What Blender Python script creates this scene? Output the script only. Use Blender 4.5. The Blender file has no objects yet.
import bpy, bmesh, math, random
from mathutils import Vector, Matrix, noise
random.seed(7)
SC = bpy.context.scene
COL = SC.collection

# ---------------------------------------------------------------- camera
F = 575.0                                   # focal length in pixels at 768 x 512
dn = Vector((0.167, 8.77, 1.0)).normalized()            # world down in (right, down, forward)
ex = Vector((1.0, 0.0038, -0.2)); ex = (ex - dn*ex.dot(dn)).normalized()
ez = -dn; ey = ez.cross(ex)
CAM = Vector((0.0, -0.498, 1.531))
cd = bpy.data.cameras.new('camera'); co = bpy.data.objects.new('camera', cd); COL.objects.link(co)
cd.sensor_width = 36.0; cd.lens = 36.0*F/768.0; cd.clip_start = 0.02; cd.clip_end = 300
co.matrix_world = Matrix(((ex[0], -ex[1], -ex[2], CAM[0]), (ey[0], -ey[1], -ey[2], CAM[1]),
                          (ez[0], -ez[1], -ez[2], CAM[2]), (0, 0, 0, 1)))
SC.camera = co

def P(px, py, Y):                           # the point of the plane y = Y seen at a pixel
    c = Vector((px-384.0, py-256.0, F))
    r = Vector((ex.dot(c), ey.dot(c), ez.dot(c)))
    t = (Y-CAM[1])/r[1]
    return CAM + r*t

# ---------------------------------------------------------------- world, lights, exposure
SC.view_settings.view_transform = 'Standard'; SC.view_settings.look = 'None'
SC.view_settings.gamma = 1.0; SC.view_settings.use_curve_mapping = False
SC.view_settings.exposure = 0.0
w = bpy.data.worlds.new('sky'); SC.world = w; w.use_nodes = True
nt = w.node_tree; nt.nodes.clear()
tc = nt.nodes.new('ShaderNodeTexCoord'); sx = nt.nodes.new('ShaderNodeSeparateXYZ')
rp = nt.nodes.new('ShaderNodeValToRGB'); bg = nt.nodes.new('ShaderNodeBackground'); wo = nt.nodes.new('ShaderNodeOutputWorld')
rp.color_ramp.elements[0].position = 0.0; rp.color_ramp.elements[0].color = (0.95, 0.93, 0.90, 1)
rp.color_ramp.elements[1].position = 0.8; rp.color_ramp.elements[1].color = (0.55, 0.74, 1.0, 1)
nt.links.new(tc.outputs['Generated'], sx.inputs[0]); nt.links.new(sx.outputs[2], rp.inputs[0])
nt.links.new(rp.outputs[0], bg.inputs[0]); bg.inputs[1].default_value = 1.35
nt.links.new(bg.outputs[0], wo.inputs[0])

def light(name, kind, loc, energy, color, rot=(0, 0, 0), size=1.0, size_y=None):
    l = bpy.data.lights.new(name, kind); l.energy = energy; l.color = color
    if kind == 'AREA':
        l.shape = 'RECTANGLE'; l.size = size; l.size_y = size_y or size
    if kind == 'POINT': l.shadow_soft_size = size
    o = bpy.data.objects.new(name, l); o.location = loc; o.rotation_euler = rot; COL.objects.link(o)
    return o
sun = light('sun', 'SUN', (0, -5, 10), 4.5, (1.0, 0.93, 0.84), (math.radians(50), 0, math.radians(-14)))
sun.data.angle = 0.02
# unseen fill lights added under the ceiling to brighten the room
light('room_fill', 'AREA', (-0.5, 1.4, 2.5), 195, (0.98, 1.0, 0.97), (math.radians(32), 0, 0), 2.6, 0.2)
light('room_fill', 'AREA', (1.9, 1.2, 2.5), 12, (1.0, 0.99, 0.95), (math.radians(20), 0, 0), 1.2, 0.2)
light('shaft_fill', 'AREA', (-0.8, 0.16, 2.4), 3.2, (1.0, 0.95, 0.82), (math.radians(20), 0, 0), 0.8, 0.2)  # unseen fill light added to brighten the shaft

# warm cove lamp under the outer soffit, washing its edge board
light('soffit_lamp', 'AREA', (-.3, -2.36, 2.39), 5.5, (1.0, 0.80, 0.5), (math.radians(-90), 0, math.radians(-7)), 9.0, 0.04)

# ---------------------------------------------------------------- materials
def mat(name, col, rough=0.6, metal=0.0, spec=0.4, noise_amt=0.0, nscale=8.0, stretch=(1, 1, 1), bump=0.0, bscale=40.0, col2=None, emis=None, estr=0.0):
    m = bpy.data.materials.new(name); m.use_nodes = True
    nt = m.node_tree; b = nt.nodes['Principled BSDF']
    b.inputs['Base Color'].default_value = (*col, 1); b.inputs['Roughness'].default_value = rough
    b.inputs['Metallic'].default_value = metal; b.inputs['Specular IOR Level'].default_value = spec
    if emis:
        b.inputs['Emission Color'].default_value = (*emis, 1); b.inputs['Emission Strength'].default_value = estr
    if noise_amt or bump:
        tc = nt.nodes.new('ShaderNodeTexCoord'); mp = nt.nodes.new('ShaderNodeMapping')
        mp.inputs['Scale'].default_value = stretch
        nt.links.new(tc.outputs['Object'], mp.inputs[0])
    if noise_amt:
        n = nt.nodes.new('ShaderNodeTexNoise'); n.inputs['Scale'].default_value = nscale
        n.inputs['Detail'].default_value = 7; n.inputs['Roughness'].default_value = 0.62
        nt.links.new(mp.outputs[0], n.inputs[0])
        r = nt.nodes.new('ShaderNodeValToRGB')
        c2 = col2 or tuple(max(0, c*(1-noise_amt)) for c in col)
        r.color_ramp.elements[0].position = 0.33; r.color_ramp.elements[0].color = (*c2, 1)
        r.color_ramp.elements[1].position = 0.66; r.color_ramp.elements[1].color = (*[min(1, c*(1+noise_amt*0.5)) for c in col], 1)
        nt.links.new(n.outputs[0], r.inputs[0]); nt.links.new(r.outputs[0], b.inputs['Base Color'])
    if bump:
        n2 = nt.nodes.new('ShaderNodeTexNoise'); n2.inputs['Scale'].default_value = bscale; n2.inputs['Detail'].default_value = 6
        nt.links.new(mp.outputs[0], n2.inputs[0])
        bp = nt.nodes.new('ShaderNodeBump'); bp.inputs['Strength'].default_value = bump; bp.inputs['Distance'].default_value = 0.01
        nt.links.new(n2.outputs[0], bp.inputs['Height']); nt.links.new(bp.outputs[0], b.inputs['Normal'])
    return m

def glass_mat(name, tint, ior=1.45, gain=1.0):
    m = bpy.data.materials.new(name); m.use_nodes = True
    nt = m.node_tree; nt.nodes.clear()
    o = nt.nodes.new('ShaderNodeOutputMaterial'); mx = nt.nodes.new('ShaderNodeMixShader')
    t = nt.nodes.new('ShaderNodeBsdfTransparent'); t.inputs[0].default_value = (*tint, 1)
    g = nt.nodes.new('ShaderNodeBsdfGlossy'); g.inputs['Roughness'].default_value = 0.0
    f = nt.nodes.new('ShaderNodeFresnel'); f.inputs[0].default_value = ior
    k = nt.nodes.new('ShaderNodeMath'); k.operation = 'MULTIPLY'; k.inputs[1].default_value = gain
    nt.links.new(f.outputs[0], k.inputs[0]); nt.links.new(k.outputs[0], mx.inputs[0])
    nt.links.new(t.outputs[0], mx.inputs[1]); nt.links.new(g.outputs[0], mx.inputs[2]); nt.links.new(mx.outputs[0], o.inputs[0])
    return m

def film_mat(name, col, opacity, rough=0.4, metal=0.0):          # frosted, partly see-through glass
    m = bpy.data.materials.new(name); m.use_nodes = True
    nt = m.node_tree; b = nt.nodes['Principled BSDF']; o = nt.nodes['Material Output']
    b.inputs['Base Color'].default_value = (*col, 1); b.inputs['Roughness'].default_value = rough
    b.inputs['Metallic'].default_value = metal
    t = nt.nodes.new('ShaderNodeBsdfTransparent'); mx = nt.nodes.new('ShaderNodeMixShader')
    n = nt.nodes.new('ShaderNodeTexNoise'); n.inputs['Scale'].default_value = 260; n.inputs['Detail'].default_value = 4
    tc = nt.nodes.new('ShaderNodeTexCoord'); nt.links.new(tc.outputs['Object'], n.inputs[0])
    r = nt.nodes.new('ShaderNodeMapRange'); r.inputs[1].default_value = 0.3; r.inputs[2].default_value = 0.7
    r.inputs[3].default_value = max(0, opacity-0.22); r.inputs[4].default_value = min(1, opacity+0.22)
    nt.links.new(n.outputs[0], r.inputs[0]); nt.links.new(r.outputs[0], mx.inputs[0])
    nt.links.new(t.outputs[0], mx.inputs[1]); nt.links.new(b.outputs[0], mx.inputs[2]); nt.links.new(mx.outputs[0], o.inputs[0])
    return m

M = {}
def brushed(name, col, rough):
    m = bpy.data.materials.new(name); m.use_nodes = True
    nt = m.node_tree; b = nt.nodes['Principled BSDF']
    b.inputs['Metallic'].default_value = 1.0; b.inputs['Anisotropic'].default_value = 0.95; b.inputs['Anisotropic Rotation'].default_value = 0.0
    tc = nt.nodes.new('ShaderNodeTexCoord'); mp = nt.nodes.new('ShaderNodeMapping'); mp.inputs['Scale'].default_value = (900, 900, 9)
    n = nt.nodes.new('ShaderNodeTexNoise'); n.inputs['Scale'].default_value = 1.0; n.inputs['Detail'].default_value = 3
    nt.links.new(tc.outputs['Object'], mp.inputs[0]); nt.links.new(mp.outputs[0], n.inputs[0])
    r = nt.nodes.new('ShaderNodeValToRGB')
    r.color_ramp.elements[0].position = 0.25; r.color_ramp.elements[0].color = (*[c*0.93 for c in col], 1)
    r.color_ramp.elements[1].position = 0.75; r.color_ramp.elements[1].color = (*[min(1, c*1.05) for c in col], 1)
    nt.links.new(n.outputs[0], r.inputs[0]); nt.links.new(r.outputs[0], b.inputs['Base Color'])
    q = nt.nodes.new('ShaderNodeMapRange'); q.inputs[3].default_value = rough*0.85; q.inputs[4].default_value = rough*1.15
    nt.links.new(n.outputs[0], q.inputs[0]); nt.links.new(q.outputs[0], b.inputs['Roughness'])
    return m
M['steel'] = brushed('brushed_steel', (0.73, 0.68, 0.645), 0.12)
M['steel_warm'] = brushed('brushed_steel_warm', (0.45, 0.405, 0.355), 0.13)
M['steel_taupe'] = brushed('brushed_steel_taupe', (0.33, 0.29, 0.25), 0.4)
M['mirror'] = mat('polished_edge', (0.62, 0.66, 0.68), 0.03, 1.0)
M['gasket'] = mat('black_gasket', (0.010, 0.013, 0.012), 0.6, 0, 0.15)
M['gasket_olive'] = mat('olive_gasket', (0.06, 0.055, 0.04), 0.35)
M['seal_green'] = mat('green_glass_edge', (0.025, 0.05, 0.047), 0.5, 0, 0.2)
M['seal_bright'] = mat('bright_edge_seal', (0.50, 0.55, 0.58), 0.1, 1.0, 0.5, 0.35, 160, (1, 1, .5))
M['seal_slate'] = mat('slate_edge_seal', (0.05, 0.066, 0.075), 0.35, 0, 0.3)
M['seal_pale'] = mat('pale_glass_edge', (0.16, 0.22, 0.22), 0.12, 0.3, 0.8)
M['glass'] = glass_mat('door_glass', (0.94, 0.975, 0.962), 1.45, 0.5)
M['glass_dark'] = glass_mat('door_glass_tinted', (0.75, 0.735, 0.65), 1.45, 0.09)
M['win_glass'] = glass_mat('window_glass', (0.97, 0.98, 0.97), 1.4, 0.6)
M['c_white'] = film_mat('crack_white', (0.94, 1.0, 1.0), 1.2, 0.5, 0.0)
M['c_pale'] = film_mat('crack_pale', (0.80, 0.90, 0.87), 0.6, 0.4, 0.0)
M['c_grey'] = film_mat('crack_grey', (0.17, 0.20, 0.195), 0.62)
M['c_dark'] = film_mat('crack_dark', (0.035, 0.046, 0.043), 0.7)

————

▸ **Given problem**:
Quote the listing word for word from its first line through the line in which "COL = SC.collection" appears.

▸ **Exercise answer**:
What Blender Python script creates this scene? Output the script only. Use Blender 4.5. The Blender file has no objects yet.
import bpy, bmesh, math, random
from mathutils import Vector, Matrix, noise
random.seed(7)
SC = bpy.context.scene
COL = SC.collection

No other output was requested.